• Exercise prompt
Retype exactly what runs from the first line of the data to the line with "return link(bpy.data.objects.new(name, me), parent)", keeping both of those lines and skipping pictures.
/---
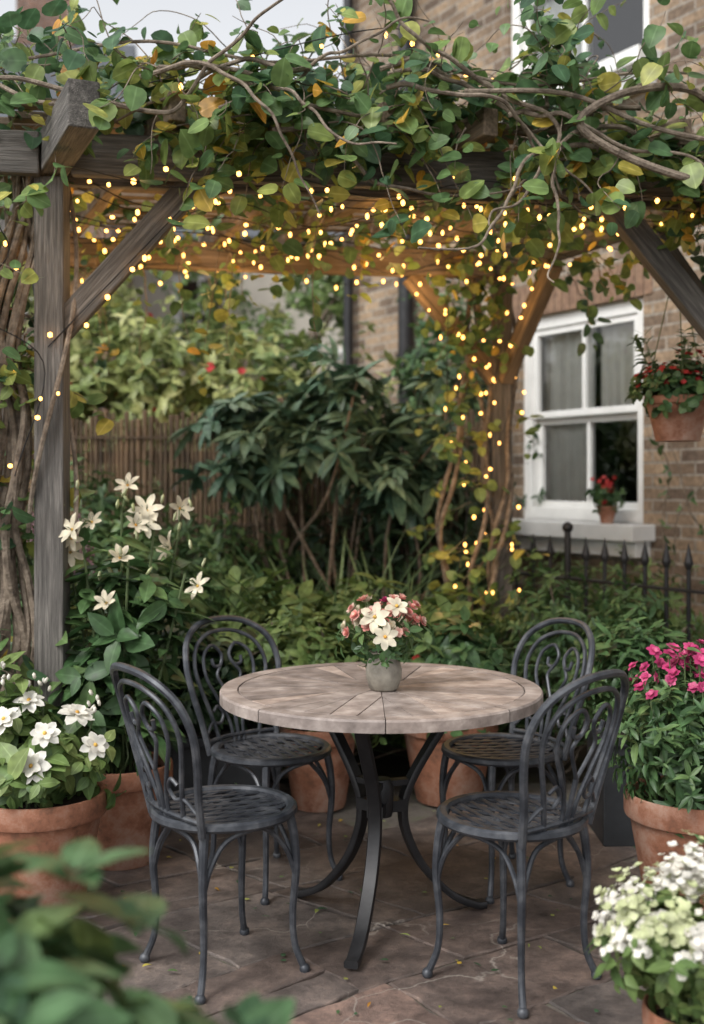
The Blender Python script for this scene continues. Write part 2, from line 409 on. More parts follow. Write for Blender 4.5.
class Prisms:
    def __init__(s): s.V = []; s.F = []; s.D = []
    def add(s, poly, z0, z1, b=.004, rv=None, tilt=0):
        poly = np.asarray(poly, float); c = poly.mean(0); n = len(poly); k = len(s.V)
        ins = poly + norm(c - poly) * b * 1.3
        tx, ty = random.gauss(0, tilt), random.gauss(0, tilt)
        tz = lambda p: (p[0] - c[0]) * tx + (p[1] - c[1]) * ty
        for p in poly: s.V.append((p[0], p[1], z0))
        for p in poly: s.V.append((p[0], p[1], z1 - b + tz(p)))
        for p in ins: s.V.append((p[0], p[1], z1 + tz(p)))
        for lv in (0, 1):
            for j in range(n):
                a = k + lv * n + j; bb = k + lv * n + (j + 1) % n
                s.F.append((a, bb, bb + n, a + n))
        s.F.append(tuple(k + 2 * n + j for j in range(n)))
        s.F.append(tuple(k + j for j in range(n))[::-1])
        rv = random.random() if rv is None else rv
        s.D += [rv, .5, .5, 1] * (3 * n)
    def build(s, name, mat, parent=None):
        me = bpy.data.meshes.new(name); me.from_pydata(s.V, [], s.F)
        a = me.attributes.new('ld', 'FLOAT_COLOR', 'POINT'); a.data.foreach_set('color', s.D)
        me.update(); me.materials.append(M[mat])
        return link(bpy.data.objects.new(name, me), parent)

def beam(name, p1, p2, w, h, parent, mat='wood', bevel=.006):
    p1 = Vector(p1); p2 = Vector(p2); d = p2 - p1; t = Tubes()
    t.box((0, 0, 0), (d.length, w, h))
    o = t.build(name, mat, parent, smooth=False, bevel=bevel)
    x = d.normalized(); up = Vector((0, 0, 1)) if abs(x.z) < .95 else Vector((0, 1, 0))
    y = up.cross(x).normalized(); z = x.cross(y)
    mt = Matrix((x, y, z)).transposed().to_4x4(); mt.translation = (p1 + p2) / 2
    o.matrix_world = mt
    return o

# ------------------------------------------------------------ world / sun / camera
w = bpy.data.worlds.new("World"); scn.world = w; w.use_nodes = True
nt = w.node_tree; bg = nt.nodes['Background']
sky = nt.nodes.new('ShaderNodeTexSky'); sky.sky_type = 'NISHITA'; sky.sun_disc = False
sky.sun_elevation = R(48); sky.sun_rotation = R(-140); sky.dust_density = 3; sky.air_density = 1.0
hs = nt.nodes.new('ShaderNodeHueSaturation'); hs.inputs['Saturation'].default_value = .13; hs.inputs['Value'].default_value = 1.75
nt.links.new(sky.outputs[0], hs.inputs['Color']); nt.links.new(hs.outputs[0], bg.inputs[0])
bg.inputs[1].default_value = .15
sl = bpy.data.lights.new('sun', 'SUN'); sl.energy = 1.4; sl.angle = R(16); sl.color = (1, .97, .92)
so = link(bpy.data.objects.new('sun', sl))
sd = Vector((-.643 * math.cos(R(48)), -.766 * math.cos(R(48)), math.sin(R(48))))
so.rotation_euler = sd.to_track_quat('Z', 'Y').to_euler(); so.location = (-4, -4, 8)
cd = bpy.data.cameras.new('camera'); cam = link(bpy.data.objects.new('camera', cd))
cam.location = (0, 0, 1.38); cam.rotation_euler = (R(90), 0, 0)
cd.lens = 40; cd.shift_y = -30 / 1024; cd.clip_end = 300; cd.clip_start = .05
cd.dof.use_dof = True; cd.dof.focus_distance = 3.4; cd.dof.aperture_fstop = 1.9
scn.camera = cam

# ------------------------------------------------------------ ground & patio
t = Tubes(); t.raw([(-90, -40, -.03), (90, -40, -.03), (90, 140, -.03), (-90, 140, -.03)], [(0, 1, 2, 3)])
t.build('ground', 'ground', None, False)
pat = empty('patio')
t = Tubes(); t.raw([(-4.2, -1.5, -.010), (4.2, -1.5, -.010), (4.2, 5.25, -.010), (-4.2, 5.25, -.010)], [(0, 1, 2, 3)])
t.build('mortar_bed', 'mortar', pat, False)
def shrink(pts, g):
    P = np.array(pts, float); n = len(P); out = []
    for i in range(n):
        a, b, c = P[i - 1], P[i], P[(i + 1) % n]
        e1 = norm(b - a); e2 = norm(c - b); n1 = np.array([-e1[1], e1[0]]); n2 = np.array([-e2[1], e2[0]])
        m = n1 + n2; m = m / max(np.dot(m, n1), .4); out.append(b + m * g)
    return np.array(out)
def rough_edges(P, amp=.0045, step=.05):
    out = []; n = len(P)
    for i in range(n):
        a, b = P[i], P[(i + 1) % n]; k = max(1, int(np.linalg.norm(b - a) / step))
        for j in range(k): out.append(a + (b - a) * j / k + rng.normal(0, amp, 2))
    return out
def split(P):
    P = [np.array(p) for p in P]; n = len(P); i = random.randrange(n); j = (i + 2) % n if n == 4 else (i + n // 2) % n
    a = P[i] + (P[(i + 1) % n] - P[i]) * random.uniform(.2, .8); b = P[j] + (P[(j + 1) % n] - P[j]) * random.uniform(.2, .8)
    A = [a]; k = (i + 1) % n
    while True:
        A.append(P[k])
        if k == j: break
        k = (k + 1) % n
    A.append(b); B = [b]; k = (j + 1) % n
    while True:
        B.append(P[k])
        if k == i: break
        k = (k + 1) % n
    B.append(a); return A, B
pr = Prisms(); ang = R(40); ca, sa = math.cos(ang), math.sin(ang)
def warp(p):   # hand laid: courses wander
    return (p[0] + .07 * math.sin(2.3 * p[1] + 1.1 * p[0]), p[1] + .08 * math.sin(1.9 * p[0] + .7 * p[1] + 1))
y = -6.0
while y < 7:
    h = random.choice([.34, .42, .5, .58]); x = -7 + random.random() * .3
    while x < 7:
        wd = random.choice([.36, .46, .58, .7])
        cx, cy = x + wd / 2, y + h / 2
        X, Y = cx * ca - cy * sa, cx * sa + cy * ca + 2.5
        if -3.9 < X < 3.9 and -1.2 < Y < 4.9:
            polys = [[(x, y), (x + wd, y), (x + wd, y + h), (x, y + h)]]
            if random.random() < .6: polys = list(split(polys[0]))
            for q in polys:
                q = [warp(p) for p in q]
                q = shrink(q, random.uniform(.003, .0055)); q = rough_edges(q)
                pr.add([(a * ca - b * sa, a * sa + b * ca + 2.5) for a, b in q], -.0095, random.uniform(-.002, .003), .004, tilt=.006)
        x += wd
    y += h
pr.build('flagstones', 'flag', pat)
lf = Leaves(); n = 300
P = np.column_stack([rng.uniform(-1.6, 1.6, n), rng.uniform(2.0, 5, n), np.full(n, .010)])
a = rng.uniform(0, 6.28, n)
lf.add(P, np.column_stack([np.cos(a), np.sin(a), rng.uniform(0, .3, n)]), np.tile([0.1, 0, 1.], (n, 1)), rng.uniform(.008, .035, n), rng.uniform(.006, .018, n), T_OV, 0)
lf.build('fallen_leaves', ['l_vine'])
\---
• Solution to this exercise
The Blender Python script for this scene continues. Write part 2, from line 409 on. More parts follow. Write for Blender 4.5.
class Prisms:
    def __init__(s): s.V = []; s.F = []; s.D = []
    def add(s, poly, z0, z1, b=.004, rv=None, tilt=0):
        poly = np.asarray(poly, float); c = poly.mean(0); n = len(poly); k = len(s.V)
        ins = poly + norm(c - poly) * b * 1.3
        tx, ty = random.gauss(0, tilt), random.gauss(0, tilt)
        tz = lambda p: (p[0] - c[0]) * tx + (p[1] - c[1]) * ty
        for p in poly: s.V.append((p[0], p[1], z0))
        for p in poly: s.V.append((p[0], p[1], z1 - b + tz(p)))
        for p in ins: s.V.append((p[0], p[1], z1 + tz(p)))
        for lv in (0, 1):
            for j in range(n):
                a = k + lv * n + j; bb = k + lv * n + (j + 1) % n
                s.F.append((a, bb, bb + n, a + n))
        s.F.append(tuple(k + 2 * n + j for j in range(n)))
        s.F.append(tuple(k + j for j in range(n))[::-1])
        rv = random.random() if rv is None else rv
        s.D += [rv, .5, .5, 1] * (3 * n)
    def build(s, name, mat, parent=None):
        me = bpy.data.meshes.new(name); me.from_pydata(s.V, [], s.F)
        a = me.attributes.new('ld', 'FLOAT_COLOR', 'POINT'); a.data.foreach_set('color', s.D)
        me.update(); me.materials.append(M[mat])
        return link(bpy.data.objects.new(name, me), parent)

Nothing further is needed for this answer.